Part 3: Kosen-rufu and World Peace
Chapter 24: The Organization for Kosen-rufu [24.4]

24.4 Expanding Our Life State

President Ikeda underscores the importance of polishing our lives through the mutual support and inspiration that come from engaging with many people.

How can we expand our life state? By expanding our human relationships.

Those who dislike being involved in the organization, who gradually close themselves off from others and prefer to be alone because they think that allows them more freedom, usually end up having difficulties of one sort or another.

Human relationships and interactions are important. We need to connect and associate with others, both within and outside the organization. Doing so expands and enriches our lives.

The great Indian thinker Rabindranath Tagore declared: “He [the human being] misses himself when isolated; he finds his own larger and truer self in his wide human relationship.”1

By isolating ourselves, we lose ourselves; it is within the broad range of human relationships that we discover our greater selves—Tagore’s insight is in tune with the Buddhist view and the ideals of the Soka Gakkai.

Genuine leaders don’t just speak in front of members at meetings or see their role only in terms of their organizational position. Rather, they are focused on their growth as human beings and on how, as human beings, they can help and support as many others as possible. Sincerely interacting with many people is what makes a true leader.

Withdrawing from human interaction leads to isolation, selfishness, narrow-mindedness, and self-absorption. Rejecting participation in the organization and interaction with others is a form of coldness, a lack of compassion, and a missed opportunity to improve ourselves in an atmosphere of mutual support and inspiration.

The German writer Johann Wolfgang von Goethe said: “It is a great folly to hope that [others] will harmonize with us. . . . For it is in conflict with natures opposed to [their] own that [human beings] must collect [their] strength to fight [their] way through; and thus all our different sides are brought out and developed, so that we soon feel ourselves a match for every foe.”2

We mustn’t avoid those who don’t seem to listen to us or who think differently from us. Part of our practice is learning to work harmoniously with such individuals and gain their understanding and support. This is how our movement as a whole advances and how we grow as individuals. We must strive to be able to engage with anyone without trepidation.

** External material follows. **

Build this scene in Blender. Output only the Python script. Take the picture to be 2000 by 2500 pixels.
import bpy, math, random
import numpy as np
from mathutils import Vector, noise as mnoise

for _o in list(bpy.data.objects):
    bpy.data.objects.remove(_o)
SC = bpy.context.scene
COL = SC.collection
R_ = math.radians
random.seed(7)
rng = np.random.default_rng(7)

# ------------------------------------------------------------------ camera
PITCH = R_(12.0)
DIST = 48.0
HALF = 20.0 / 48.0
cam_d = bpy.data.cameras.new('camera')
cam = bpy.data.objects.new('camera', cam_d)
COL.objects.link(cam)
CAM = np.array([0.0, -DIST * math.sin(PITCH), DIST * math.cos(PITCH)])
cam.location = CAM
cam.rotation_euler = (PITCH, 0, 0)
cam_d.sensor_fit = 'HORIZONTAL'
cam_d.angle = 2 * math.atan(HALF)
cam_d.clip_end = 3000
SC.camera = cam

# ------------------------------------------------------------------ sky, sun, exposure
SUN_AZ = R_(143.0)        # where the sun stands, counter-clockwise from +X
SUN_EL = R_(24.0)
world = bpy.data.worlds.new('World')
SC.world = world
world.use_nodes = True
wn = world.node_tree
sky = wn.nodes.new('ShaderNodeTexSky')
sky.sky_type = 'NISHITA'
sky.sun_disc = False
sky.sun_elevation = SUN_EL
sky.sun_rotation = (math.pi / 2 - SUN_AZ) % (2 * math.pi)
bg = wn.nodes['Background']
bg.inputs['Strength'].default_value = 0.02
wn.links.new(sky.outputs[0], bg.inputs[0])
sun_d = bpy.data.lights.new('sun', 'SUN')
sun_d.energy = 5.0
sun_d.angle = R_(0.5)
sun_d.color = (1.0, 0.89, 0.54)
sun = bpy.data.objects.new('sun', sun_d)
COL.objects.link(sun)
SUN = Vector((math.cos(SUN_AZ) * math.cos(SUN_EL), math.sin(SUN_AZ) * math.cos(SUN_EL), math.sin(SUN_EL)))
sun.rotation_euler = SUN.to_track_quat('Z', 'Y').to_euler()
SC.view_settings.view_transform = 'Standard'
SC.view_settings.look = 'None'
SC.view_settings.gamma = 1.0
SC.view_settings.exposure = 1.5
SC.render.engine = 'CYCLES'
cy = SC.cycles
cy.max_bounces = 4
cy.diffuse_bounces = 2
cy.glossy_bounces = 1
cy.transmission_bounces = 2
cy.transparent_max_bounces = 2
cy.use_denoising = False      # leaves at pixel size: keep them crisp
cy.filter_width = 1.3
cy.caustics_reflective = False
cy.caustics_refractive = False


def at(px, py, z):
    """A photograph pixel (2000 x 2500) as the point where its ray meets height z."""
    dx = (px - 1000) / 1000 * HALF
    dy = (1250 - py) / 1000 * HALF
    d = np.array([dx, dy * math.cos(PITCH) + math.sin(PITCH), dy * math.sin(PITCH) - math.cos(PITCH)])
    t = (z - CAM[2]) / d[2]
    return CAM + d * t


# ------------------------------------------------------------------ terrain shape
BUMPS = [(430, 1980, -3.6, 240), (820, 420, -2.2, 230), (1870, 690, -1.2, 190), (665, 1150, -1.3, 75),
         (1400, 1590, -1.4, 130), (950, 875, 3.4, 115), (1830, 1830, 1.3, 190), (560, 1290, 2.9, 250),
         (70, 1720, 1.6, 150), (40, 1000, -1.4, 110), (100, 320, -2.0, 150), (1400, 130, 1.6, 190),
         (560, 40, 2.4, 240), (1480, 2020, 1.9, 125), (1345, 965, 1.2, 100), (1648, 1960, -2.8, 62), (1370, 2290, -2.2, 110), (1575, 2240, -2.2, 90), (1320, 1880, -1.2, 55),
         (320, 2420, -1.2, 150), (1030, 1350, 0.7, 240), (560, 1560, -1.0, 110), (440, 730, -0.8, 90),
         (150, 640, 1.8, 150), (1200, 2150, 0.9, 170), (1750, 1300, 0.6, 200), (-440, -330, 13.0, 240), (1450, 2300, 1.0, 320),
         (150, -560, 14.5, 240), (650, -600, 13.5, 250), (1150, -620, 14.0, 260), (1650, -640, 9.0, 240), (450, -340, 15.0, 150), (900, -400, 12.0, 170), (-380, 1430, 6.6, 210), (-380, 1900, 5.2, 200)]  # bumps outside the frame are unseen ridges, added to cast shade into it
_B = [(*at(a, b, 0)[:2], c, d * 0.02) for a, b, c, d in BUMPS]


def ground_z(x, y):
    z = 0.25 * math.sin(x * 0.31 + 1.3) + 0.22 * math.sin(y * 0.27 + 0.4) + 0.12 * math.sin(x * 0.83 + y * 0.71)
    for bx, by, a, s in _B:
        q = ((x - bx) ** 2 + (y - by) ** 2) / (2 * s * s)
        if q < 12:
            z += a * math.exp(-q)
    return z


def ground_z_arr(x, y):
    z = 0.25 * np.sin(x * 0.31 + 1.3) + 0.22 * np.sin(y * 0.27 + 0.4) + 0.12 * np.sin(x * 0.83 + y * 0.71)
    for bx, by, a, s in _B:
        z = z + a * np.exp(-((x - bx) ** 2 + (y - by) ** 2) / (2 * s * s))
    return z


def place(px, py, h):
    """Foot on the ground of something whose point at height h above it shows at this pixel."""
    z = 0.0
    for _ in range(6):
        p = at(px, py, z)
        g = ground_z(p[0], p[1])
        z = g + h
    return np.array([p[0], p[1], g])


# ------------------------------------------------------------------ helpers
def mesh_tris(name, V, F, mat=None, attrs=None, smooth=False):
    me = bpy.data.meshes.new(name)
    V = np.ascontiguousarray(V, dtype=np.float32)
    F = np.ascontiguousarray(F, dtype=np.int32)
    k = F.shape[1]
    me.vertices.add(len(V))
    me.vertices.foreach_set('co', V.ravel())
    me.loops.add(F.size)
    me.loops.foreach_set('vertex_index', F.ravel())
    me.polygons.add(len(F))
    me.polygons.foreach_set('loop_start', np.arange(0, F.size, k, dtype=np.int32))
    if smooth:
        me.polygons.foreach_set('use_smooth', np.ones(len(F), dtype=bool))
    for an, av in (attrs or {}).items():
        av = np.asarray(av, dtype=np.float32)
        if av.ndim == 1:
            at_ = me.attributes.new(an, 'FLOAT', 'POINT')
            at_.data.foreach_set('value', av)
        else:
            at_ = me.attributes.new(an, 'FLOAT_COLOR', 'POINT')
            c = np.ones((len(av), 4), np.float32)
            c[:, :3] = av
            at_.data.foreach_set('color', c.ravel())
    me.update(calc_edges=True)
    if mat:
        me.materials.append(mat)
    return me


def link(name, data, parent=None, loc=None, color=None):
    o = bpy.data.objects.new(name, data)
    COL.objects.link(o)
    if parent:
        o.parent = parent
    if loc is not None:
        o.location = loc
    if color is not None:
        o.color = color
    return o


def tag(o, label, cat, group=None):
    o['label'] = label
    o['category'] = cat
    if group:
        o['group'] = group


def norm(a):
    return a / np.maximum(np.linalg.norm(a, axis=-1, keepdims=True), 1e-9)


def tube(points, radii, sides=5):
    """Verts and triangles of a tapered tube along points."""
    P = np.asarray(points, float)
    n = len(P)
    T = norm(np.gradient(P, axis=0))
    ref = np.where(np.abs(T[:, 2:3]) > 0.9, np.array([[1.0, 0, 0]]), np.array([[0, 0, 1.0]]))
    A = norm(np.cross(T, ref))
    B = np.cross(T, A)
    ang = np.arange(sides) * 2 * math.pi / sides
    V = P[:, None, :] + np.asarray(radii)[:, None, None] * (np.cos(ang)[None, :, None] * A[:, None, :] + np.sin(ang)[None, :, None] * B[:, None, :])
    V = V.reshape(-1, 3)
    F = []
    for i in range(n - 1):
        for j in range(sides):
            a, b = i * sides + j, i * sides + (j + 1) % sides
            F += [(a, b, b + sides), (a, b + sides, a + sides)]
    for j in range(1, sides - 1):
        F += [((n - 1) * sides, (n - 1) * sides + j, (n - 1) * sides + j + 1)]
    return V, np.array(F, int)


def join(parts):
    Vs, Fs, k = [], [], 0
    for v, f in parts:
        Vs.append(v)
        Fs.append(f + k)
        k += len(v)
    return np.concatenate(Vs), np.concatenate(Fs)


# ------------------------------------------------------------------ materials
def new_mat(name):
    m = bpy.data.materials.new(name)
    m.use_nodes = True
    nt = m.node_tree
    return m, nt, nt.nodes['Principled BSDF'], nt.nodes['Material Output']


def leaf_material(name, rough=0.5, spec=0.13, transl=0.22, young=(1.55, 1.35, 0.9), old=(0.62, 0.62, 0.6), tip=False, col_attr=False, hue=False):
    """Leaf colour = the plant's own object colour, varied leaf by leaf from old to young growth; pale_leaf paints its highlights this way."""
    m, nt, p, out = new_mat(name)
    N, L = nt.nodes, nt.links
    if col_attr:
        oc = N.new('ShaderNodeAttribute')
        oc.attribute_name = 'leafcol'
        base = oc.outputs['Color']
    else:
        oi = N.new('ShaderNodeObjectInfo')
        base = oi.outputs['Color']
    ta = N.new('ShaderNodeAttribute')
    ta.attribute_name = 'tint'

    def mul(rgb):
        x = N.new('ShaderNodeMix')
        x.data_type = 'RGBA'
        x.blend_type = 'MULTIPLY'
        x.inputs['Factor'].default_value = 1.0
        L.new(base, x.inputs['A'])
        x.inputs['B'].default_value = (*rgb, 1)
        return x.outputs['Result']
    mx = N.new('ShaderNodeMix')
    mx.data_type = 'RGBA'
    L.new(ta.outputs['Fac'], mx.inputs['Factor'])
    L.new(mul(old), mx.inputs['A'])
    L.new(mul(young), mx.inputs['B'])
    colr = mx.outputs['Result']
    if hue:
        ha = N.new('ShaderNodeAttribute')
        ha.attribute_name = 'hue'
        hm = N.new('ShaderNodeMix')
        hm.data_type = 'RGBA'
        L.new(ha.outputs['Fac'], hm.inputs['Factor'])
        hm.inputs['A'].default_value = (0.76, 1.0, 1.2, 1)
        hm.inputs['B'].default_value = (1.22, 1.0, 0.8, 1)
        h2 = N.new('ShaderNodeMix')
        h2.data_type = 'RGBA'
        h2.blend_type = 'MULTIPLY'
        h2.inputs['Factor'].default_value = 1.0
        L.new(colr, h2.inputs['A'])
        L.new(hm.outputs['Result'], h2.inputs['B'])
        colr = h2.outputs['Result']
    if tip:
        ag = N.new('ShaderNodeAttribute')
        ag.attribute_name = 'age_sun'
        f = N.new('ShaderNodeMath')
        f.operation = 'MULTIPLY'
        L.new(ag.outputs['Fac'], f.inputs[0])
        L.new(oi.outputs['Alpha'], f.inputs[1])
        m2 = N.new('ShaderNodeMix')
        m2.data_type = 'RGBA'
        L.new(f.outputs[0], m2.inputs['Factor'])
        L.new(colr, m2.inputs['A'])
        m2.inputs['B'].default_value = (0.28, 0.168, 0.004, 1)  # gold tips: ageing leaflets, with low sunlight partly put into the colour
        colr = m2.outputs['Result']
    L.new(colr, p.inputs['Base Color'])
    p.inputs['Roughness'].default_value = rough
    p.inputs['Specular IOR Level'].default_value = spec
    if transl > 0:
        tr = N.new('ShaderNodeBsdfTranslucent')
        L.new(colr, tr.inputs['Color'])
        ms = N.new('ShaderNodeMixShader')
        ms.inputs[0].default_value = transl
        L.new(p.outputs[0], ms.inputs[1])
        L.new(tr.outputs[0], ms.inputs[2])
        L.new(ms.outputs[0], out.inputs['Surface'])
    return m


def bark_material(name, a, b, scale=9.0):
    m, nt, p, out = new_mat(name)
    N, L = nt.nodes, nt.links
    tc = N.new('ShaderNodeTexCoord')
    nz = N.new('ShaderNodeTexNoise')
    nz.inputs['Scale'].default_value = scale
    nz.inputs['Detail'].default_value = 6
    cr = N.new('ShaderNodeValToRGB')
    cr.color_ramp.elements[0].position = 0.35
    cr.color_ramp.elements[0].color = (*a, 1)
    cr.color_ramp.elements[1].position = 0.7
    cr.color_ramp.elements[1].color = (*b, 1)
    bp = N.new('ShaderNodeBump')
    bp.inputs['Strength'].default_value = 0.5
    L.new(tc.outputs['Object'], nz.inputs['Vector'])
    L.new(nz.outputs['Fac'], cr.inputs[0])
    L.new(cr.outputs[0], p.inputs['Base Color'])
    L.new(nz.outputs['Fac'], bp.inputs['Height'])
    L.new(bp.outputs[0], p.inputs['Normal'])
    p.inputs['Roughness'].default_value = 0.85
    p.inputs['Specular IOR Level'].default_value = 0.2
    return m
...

I have spoken with leaders of society around the world. The ability and strength to do so can be gained by actively forging relationships with others.

Those who strive to talk with even one more person are victors. Our victory is determined by how much energy we put into caring for and supporting others. Only by working together harmoniously with all kinds of people and inspiring them to move with us toward kosen-rufu, or world peace, can we ourselves be victorious.

From a speech at a Soka Gakkai Headquarters leaders meeting, Tokyo, July 9, 1997.

The Wisdom for Creating Happiness and Peace brings together selections from President Ikeda’s works on key themes.

  • *1Rabindranath Tagore, “The Religion of Man,” in The English Writings of Rabindranath Tagore, edited by Sisir Kumar Das, vol. 3 (New Delhi: Sahitya Akademi, 1966), p. 88.
  • *2Johann Peter Eckermann, Conversations of Goethe with Johann Peter Eckermann, translated by John Oxenford and edited by J. K. Moorhead (New York: Da Capo Press, 1998), p. 59.